Curious what home prices are doing right now?
What Are Home Prices Doing? It Depends.
One of the most common questions in real estate right now is deceptively simple: are prices going up or down? The honest answer is that it's more nuanced than any single number can capture — and understanding why can save you from drawing the wrong conclusions.
Why the Usual Stats Can Mislead Right Now
Home sales volume is significantly lower than historical norms — down roughly 30% from what we'd typically expect. When fewer homes are changing hands, traditional price metrics like the median or average sale price become more volatile and less reliable. A handful of unusual sales can swing the number dramatically in either direction.
This is why it's worth paying attention to price indexes, which are designed to control for differences in home size and quality. They don't tell the whole story either, but they can offer a steadier read on where the market is trending. For the Sacramento region, several different indexes are currently pointing in a similar direction: prices are roughly 2.0–2.5% below where they were a year ago.
Not All Metrics Are Created Equal
Different people swear by different data sources — and that's fine. Some prefer repeat-sales indexes, others rely on the median, and still others lean on third-party tools. The truth is no single metric is perfect for every situation. Each one has strengths and blind spots depending on the area, price range, and time period you're looking at.
Rather than picking one and ignoring the rest, the smarter move is to look at several metrics together and see where they agree. When multiple sources point in the same direction, you can feel more confident in the trend.
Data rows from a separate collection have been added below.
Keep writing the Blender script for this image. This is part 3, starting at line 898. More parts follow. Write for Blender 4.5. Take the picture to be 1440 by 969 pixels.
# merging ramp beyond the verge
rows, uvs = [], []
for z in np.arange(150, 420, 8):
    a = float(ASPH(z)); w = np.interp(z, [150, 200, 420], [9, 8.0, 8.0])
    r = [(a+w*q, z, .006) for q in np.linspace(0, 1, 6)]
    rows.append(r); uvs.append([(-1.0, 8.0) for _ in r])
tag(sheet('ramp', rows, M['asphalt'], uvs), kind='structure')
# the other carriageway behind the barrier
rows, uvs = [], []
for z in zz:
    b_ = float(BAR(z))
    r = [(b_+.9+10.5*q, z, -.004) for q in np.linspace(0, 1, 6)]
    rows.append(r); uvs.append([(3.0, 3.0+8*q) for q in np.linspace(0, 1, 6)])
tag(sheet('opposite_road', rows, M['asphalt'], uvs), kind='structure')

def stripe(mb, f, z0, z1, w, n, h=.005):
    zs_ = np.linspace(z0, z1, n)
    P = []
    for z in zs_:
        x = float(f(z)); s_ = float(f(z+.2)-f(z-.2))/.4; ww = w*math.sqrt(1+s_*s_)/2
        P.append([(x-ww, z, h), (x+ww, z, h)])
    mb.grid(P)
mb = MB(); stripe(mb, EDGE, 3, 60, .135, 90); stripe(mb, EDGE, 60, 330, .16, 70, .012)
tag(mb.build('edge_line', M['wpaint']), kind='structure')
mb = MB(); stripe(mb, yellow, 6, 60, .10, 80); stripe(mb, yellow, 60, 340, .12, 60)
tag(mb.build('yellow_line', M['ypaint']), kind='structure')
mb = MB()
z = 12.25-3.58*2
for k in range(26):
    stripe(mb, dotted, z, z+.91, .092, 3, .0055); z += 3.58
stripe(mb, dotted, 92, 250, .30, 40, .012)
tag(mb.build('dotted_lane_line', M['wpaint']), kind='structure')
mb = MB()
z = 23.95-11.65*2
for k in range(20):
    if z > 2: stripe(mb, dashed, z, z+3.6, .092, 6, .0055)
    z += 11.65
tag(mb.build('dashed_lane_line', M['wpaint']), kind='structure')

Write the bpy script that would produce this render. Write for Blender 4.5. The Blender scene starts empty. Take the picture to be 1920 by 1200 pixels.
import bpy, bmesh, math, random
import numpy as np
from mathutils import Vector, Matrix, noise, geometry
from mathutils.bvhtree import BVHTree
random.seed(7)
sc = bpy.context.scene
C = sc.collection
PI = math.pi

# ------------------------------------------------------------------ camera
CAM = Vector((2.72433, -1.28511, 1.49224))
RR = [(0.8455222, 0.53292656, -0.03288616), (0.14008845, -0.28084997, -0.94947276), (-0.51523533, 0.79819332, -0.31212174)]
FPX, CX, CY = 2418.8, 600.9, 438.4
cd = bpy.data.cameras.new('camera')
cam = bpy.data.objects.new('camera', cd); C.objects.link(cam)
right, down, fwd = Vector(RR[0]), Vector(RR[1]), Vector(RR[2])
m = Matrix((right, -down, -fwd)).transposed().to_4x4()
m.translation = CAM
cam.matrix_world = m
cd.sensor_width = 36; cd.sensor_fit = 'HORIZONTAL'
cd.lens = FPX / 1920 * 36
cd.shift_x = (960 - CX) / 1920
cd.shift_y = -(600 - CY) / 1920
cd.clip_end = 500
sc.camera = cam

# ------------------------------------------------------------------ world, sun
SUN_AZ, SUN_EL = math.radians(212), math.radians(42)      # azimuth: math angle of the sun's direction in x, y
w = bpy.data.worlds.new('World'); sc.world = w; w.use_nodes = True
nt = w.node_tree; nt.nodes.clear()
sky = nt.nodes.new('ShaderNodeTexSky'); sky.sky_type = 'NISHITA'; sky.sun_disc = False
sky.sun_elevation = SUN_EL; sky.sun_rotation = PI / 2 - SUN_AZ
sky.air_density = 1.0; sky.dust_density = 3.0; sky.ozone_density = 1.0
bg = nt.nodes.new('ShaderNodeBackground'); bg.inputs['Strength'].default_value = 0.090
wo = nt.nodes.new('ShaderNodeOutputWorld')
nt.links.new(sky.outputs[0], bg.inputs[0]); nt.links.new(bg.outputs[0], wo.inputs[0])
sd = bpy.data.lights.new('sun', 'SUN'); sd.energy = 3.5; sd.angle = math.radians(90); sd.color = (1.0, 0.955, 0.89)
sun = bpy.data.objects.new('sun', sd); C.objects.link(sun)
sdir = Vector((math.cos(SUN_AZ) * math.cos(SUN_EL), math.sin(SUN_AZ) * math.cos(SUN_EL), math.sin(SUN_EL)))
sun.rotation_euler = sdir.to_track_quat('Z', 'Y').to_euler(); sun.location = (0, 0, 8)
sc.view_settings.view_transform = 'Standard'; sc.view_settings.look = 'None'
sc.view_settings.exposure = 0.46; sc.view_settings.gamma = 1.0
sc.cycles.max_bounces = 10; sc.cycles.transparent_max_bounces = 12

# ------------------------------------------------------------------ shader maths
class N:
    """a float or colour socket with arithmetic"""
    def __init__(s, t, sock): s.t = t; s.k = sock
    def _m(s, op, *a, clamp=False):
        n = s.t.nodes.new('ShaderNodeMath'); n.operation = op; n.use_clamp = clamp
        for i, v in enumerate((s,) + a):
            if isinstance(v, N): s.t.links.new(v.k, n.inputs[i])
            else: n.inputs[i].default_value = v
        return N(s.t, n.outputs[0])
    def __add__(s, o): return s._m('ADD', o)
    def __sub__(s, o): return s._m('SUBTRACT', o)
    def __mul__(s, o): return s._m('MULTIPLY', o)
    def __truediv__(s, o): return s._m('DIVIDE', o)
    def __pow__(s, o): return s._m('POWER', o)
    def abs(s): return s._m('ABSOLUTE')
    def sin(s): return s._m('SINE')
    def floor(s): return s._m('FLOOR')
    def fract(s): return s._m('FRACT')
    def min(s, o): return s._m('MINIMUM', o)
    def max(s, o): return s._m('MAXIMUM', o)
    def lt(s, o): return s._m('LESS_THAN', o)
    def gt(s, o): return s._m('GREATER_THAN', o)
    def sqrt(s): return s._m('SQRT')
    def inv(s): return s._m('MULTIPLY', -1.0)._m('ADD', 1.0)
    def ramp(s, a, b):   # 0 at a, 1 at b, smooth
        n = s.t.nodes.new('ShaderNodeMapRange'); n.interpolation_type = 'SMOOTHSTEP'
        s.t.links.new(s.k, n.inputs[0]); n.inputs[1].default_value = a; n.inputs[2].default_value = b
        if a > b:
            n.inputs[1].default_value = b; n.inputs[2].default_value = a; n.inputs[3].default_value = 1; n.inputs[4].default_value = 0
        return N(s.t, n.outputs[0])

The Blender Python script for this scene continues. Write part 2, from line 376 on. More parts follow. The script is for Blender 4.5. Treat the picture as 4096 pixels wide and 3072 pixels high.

Small Markets Require Extra Caution
When you're working with a smaller market, it helps to look at a nearby larger area for context. Broader markets tend to smooth out the month-to-month noise and give a better sense of the underlying trend. In most cases, smaller local markets move in broadly the same direction as the larger region — they just do it with more volatility along the way.
Zoom Out Before Drawing Conclusions
One month of data is rarely enough to tell you much, especially in a smaller or slower-moving market. If you step back and look at a six- or twelve-month trend instead, erratic single-month swings start to make a lot more sense — and the real direction of the market becomes much clearer.
The Comps Are Still King
Price indexes and market statistics are useful tools, but they should always be grounded in what's actually happening in comparable sales. What are buyers willing to pay right now versus six months ago? How do recent sales in a specific neighborhood compare to what similar homes sold for last year? Those are the questions that cut through the noise.
No metric should be rigidly applied to a specific property or neighborhood without checking it against real sales data. The comps are your best reality check — and they should always carry more weight than any regional average or index.
The bottom line: prices are down modestly in this region compared to a year ago, but the picture varies by county, price range, and property type. Relying on a single number or headline stat can lead you astray. The best approach is to look at multiple signals, zoom out to see the trend over time, and always ground your conclusions in actual comparable sales.